Human Lives Human Rights: One of the challenges of the international rights organization – the UN Human Rights Council is the issue of multiple standards, and here we will try to look at one example of this multiple standard policy, that is, the human rights record of the Saudi government.
The issue of human rights in Saudi Arabia has always been one of the serious challenges of the Human Rights Council, to the extent that this issue has caused a lot of ambiguity for the free thinkers of the world, because the Saudi government has been harassing, torturing and unfairly prosecuting its opponents for many years, and no international organization has stopped their actions.
Since the assassination of a prominent Saudi anti-government journalist, Jamal Khashoggi, by members of the Saudi security services in Turkey, most media outlets have covered the issue, but a few media outlets have covered the Saudis’ wide-ranging human rights record, which has added to the ambiguity.
The Saudi government’s human rights record includes the illegal detention of dissidents, confessions through torture, unfair trial and the organized murder of the Saudi government opponents. In addition, after the occurrence of social uprisings in the Middle Eastern countries, the Saudi government is acting more severely than the demands of the people.
Another point about human rights violations in Saudi Arabia is the violation of the basic rights of the country’s indigenous Shiites. The Saudi government, which is rooted in the takfiri beliefs of Wahhabism, has a long-standing enmity with the Shiites, and therefore the Shiites in Saudi Arabia are deprived of even some of their basic rights.
It was in September 2020 that 29 member states of the Human Rights Council signed a joint statement against the Saudi government’s human rights abuses for the third time. In the statement, the signatory states called for the release of all political prisoners in Saudi Arabia and expressed concern that Saudi officials were using “anti-terrorism” laws to deal with dissidents who were exercising their rights peacefully.
The joint statement came as Riyadh seeks to take over one of the 47 seats on the UN Human Rights Council, however, the Danish ambassador to the council said: “The members of the Human Rights Council are expected to be exemplary in promoting human rights and not to violate it frequently.”
In early 2022, the Saudi government executed a record 81 people in one day for terrorism-related offences. Of the 81 people killed, 73 were Saudi citizens, seven were Yemeni and one was a Syrian national. The charges that included “allegiance to foreign terrorist organizations” and holding “deviant beliefs”.

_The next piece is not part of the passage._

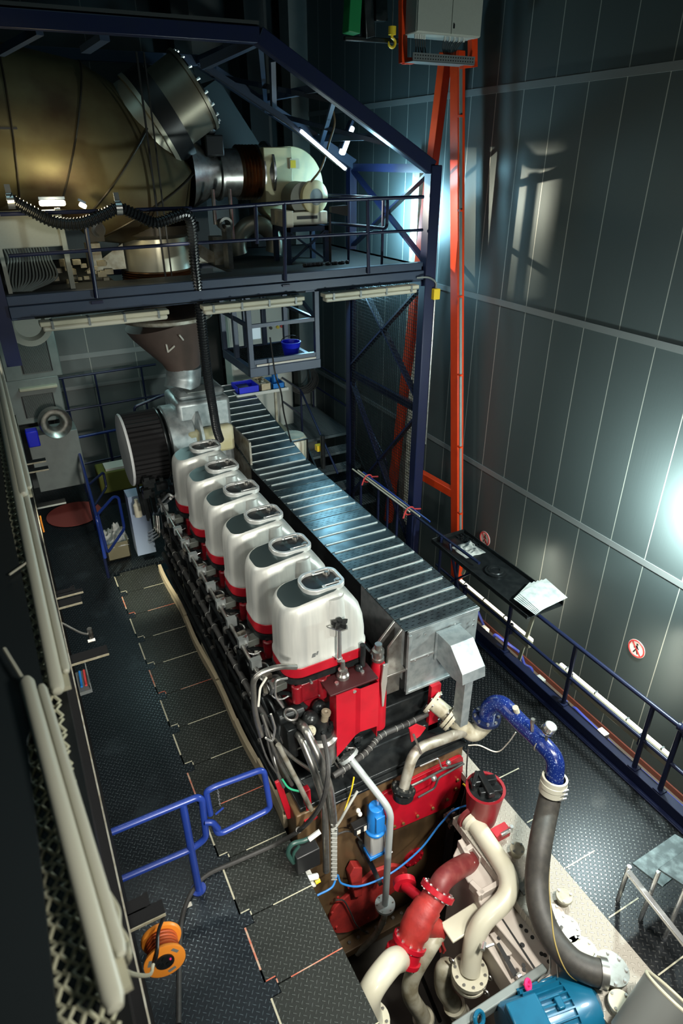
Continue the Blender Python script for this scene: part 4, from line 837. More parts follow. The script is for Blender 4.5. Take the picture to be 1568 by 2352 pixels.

However, hours after the news broke, anti-Saudi media outlets reported that half of them were from the Shiite minority. The Naba satellite channel also reported that among those executed, 41 were Shiite youths from the Qatif area in al-Ahsa province, who had previously been arrested and imprisoned by the Saudi government under various pretexts.
However, the human rights record of the Saudi government is so much that it is possible to write several articles to list the human rights violations in this country, but the multiple standards of the UN Human Rights Council as well as the widespread support of countries such as the United States and Israel for the Saudi governments human rights abuses has always prevented the human rights abuses in the country from being addressed, adding to the growing ambiguities surrounding the UN Human Rights Council.